Anis Matta: Ini Saatnya Umat Islam Mengekspresikan Diri Dalam Politik

Senin, 19 Mei 2014

IMG-20140519-WA0023_Fotor

Jakarta—Siang ini, (19/5), Rumah Polonia menjadi saksi sejarah atas satu fase dalam demokrasi Indonesia. Di tempat yang pernah menjadi kediaman Bung Karno ini, beberapa petinggi partai berkumpul untuk deklarasi calon presiden Prabowo Subianto dan wakil presiden Hatta Rajasa. Hadir di antara mereka, Presiden Partai Keadilan Sejahtera (PKS) Anis Matta. Selepas deklarasi, Anis menuangkan buah pikirannya mengenai deklarasi tersbut, lewat akun twitter-nya @anismatta.

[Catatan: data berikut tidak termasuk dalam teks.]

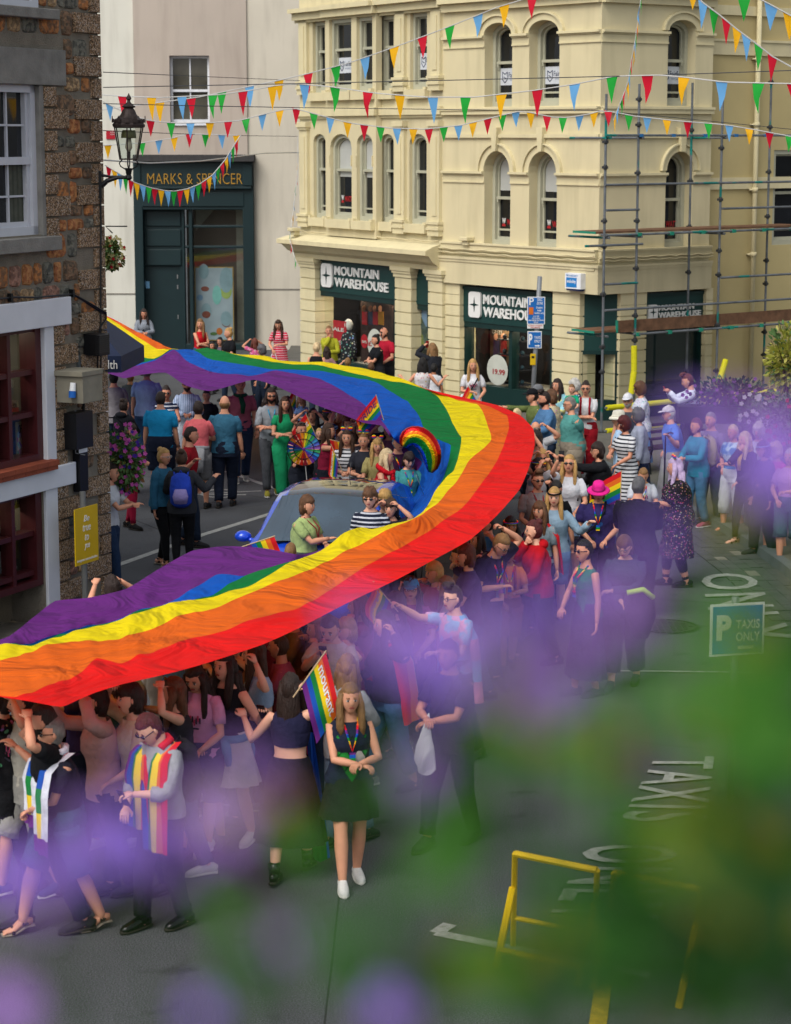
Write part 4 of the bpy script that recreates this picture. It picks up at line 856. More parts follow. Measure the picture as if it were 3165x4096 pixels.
for v,a,b in ((541,tp[0]-.05,tR),(739,tp[0]-.05,tR),(841,tp[0],tp[1]),(827,tp[2],tR),(941,tp[0],tR),(981,tp[0]-.55,tp[1]+.12),(1137,tp[0],tp[1]),(1241,tp[0],tR),(1345,tp[1]-.1,tR)):
    z=zc_(v,2417) if v!=827 else zc_(834,2878); led(a,z,b,z,NF+.05)
z=zc_(1110,2878); led(tp[2],z,tR,z,NF+.05)
for t in (tp[0],tp[1],tp[2]):
    for v in (541,941,1335): led(t+.05,zc_(v)-.05,t+.05,zc_(v)-.05,-.0+NF+.1,n2=.05,name='transom')
def board(v,ta,th=.04,n0=.35,n1=1.1,name='board'):
    z=zc_(v); 
    for k in range(3): g=MB(); fC.box(g,ta-.03*k,tR,z,z+th,n0+k*.25,n0+k*.25+.23,0); fC.box(g,ta-.03*k-.02,ta-.03*k+.01,z-.002,z+th+.002,n0+k*.25,n0+k*.25+.23,1); g.build(name,[wood,teal],SC)
board(935,tp[0]-.1); board(1332,tp[0]-.1)
g=MB(); z=zc_(1340); t0=fC.px(2482,1320,NF+.03)[0]; fC.box(g,t0,tR,z+.02,z+.26,NF-.08,NF-.04,0); fC.box(g,t0-.02,t0,z+.02,z+.27,NF-.09,NF-.03,1); g.build('toe_board',[wood,teal],SC)
g=MB(); 
for t in np.arange(tp[0]+.9,tR,.9):
    for v in (941,1345): z=zc_(v); fC.box(g,t-.05,t+.05,z-.04,z+.03,NF,NF+.09,0)
    z=zc_(541); fC.box(g,t-.05,t+.05,z-.03,z+.03,NF+.02,NF+.08,1)
g.build('board_clips',[teal,mat('blue_tape','#23659a')],SC)
zf1,zf2=zc_(1629),zc_(1722)
led(tp[0]+.05,zf1,tR-.5,zf1,NF+.1,.055,foam,'foam_padding'); led(tp[0]+.05,zf2,tp[0]+.5,zf2,NF+.1,.055,foam,'foam_padding'); led(tp[1]+.3,zf2,tR-.6,zf2,NF+.1,.055,foam,'foam_padding')
led(tp[0],zf1,tR,zf1,NF+.1,.024); led(tp[0],zf2,tR,zf2,NF+.1,.024)
for (u0,v0,u1,v1) in ((2537,1383,2537,1482),(2537,1484,2525,1575),(2904,1438,2872,1545),(2872,1548,2878,1620),(2878,1622,2868,1720)):
    g=MB(); t0,z0=fC.px(u0,v0,NF+.1); t1,z1=fC.px(u1,v1,NF+.1); g.tube([fC.w(t0,z0,NF+.1),fC.w(t1,z1,NF+.1)],.062,12,0); g.build('foam_padding',foam,SC)
# ================================================================ BUNTING
pc={'R':mat('pennant_red','#cf1430',rough=.6,var=.04,trans=.3),'Y':mat('pennant_yellow','#f0b414',rough=.6,var=.04,trans=.3),'B':mat('pennant_blue','#6aa9dc',rough=.6,var=.04,trans=.3),'G':mat('pennant_green','#22a83a',rough=.6,var=.04,trans=.3)}
cord=mat('white_cord','#b9b9b6',var=.05); cordd=mat('dark_wire','#3c3f44')
def bunting(poly,pen,d0,d1,w_,h_,label,tw=0.,cols=None):
    """poly: cord in photo pixels; pen: list of (u,colour); w_,h_ metres"""
    us=[p[0] for p in poly]; L=[0]
    for i in range(1,len(poly)): L.append(L[-1]+math.hypot(poly[i][0]-poly[i-1][0],poly[i][1]-poly[i-1][1]))
    def at(s):
        s=max(0,min(L[-1],s)); i=max(j for j in range(len(L)) if L[j]<=s) if s<L[-1] else len(L)-2
        f=(s-L[i])/(L[i+1]-L[i]); a,b=poly[i],poly[i+1]
        return Wd(a[0]+(b[0]-a[0])*f,a[1]+(b[1]-a[1])*f,d0+(d1-d0)*s/L[-1])
    B=empty('bunting_string',at(0),label,'bunting','strings of bunting across the street')
    g=MB(); k=60; g.tube([at(L[-1]*i/k) for i in range(k+1)],.0085,5,0); g.build('cord',cord,B)
    for s,c in pen:
        s=s*L[-1] if s<=1 else None
        p=at(s); dd=(at(s+.5)-at(s-.5)); dd.normalize(); a=p-dd*w_/2; b=p+dd*w_/2
        tilt=Vector((rn.uniform(-.05,.05)+tw,rn.uniform(-.08,.08),-1)).normalized()*h_
        q=a.lerp(b,.5)+tilt*rn.uniform(.95,1.05); nrm=dd.cross(Vector((0,0,1))).normalized(); bow=rn.uniform(-.03,.03)
        m1=a.lerp(q,.5)+nrm*bow; m2=b.lerp(q,.5)+nrm*(bow*1.3); m0=(a+b)/2+nrm*.0+Vector((0,0,-h_*.25)); m0+=nrm*bow*.8
        g=MB(); g.add([a,b,m2,q,m1,m0],[(0,5,4),(0,1,5),(1,2,5),(4,5,3),(5,2,3)]); 
        t=nrm*.0015; g.build('pennant',pc[c],B,smooth=True)
    return B
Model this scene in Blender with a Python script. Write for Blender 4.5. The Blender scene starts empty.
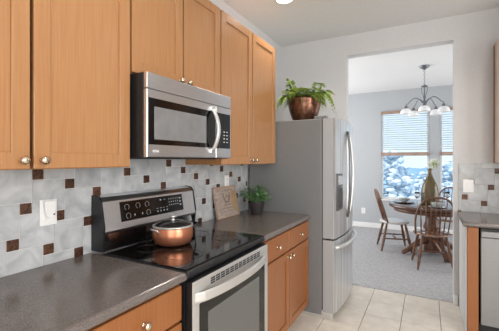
import bpy, bmesh, math, random
from mathutils import Vector, Matrix
C = bpy.context.scene
COL = C.collection
PI = math.pi

# ------------------------------------------------------------------ camera, world, sun, large lights, exposure
cam_d = bpy.data.cameras.new('camera')
cam = bpy.data.objects.new('camera', cam_d); COL.objects.link(cam)
cam.location = (1.584, 0.0, 1.407)
cam.rotation_euler = (PI/2, 0, math.radians(28.7))
cam_d.sensor_width = 36; cam_d.lens = 325/499*36
cam_d.shift_y = -5.5/499
cam_d.clip_start = 0.02; cam_d.clip_end = 500
C.camera = cam

world = bpy.data.worlds.new('world'); C.world = world; world.use_nodes = True
wn = world.node_tree; wn.nodes.clear()
w_out = wn.nodes.new('ShaderNodeOutputWorld'); w_bg = wn.nodes.new('ShaderNodeBackground')
w_tc = wn.nodes.new('ShaderNodeTexCoord'); w_sep = wn.nodes.new('ShaderNodeSeparateXYZ'); w_rmp = wn.nodes.new('ShaderNodeValToRGB')
wn.links.new(w_tc.outputs['Generated'], w_sep.inputs[0]); wn.links.new(w_sep.outputs['Z'], w_rmp.inputs[0])
wn.links.new(w_rmp.outputs[0], w_bg.inputs[0]); wn.links.new(w_bg.outputs[0], w_out.inputs[0])
w_rmp.color_ramp.elements[0].position = 0.0; w_rmp.color_ramp.elements[0].color = (0.72, 0.88, 0.98, 1)
w_rmp.color_ramp.elements[1].position = 0.5; w_rmp.color_ramp.elements[1].color = (0.50, 0.72, 0.95, 1)
w_bg.inputs[1].default_value = 1.0

sun_d = bpy.data.lights.new('sun', 'SUN'); sun = bpy.data.objects.new('sun', sun_d); COL.objects.link(sun)
sun_d.energy = 2.2; sun_d.angle = math.radians(3); sun_d.color = (1, .97, .92)
sun.rotation_euler = (math.radians(48), 0, math.radians(-25))

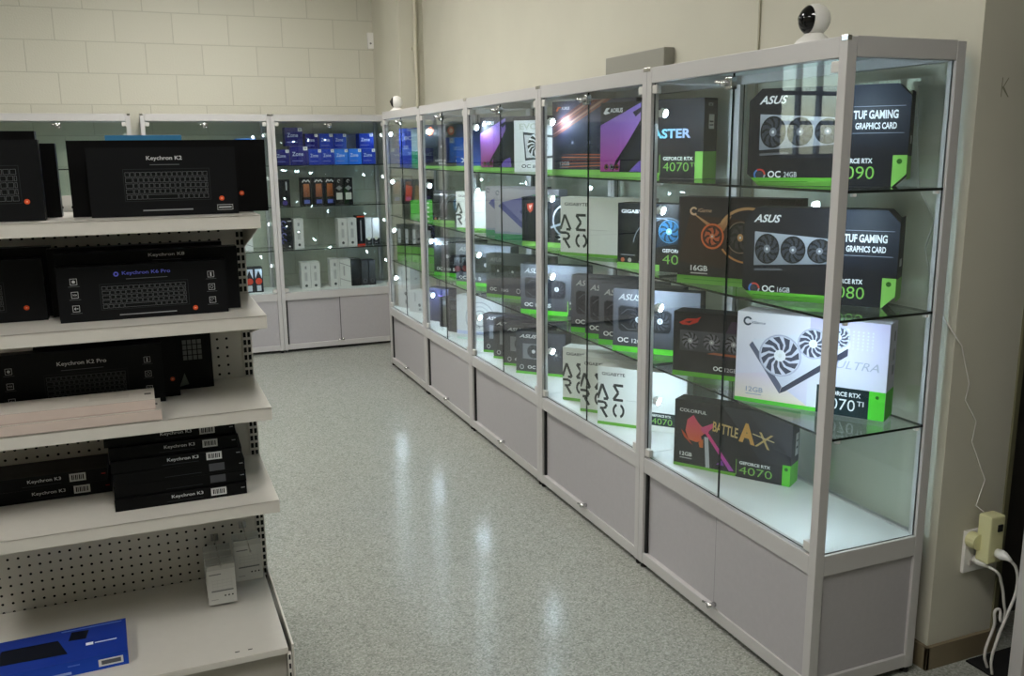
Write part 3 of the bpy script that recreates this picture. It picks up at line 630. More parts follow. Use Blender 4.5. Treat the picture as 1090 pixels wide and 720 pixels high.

Dengan gaya penuh semangat dan puitis khas dirinya, Anis menuturkan bahwa sejak dulu Islam selalu menjadi bagian dari dinamika politik Indonesia. Menurutnya, ajaran Islam memang menganjurkan umatnya terlibat dalam membentuk masyarakat—dan salah satu wahana untuk membentuk masyarakat adalah melalui politik.

“Dalam buku Gelombang Ketiga Indonesia, saya membahas Islam sebagai faktor kohesi terbentuknya nasionalisme Indonesia. Jadi jauh sebelum nasionalisme muncul, gerakan Islam telah menyediakan pergaulan yang luas, serta kristalisasi kepentingan dan identitas. Kalau memakai istilah sekarang, para saudagar Islam dahulu sudah punya networking yg luas,” tutur Anis.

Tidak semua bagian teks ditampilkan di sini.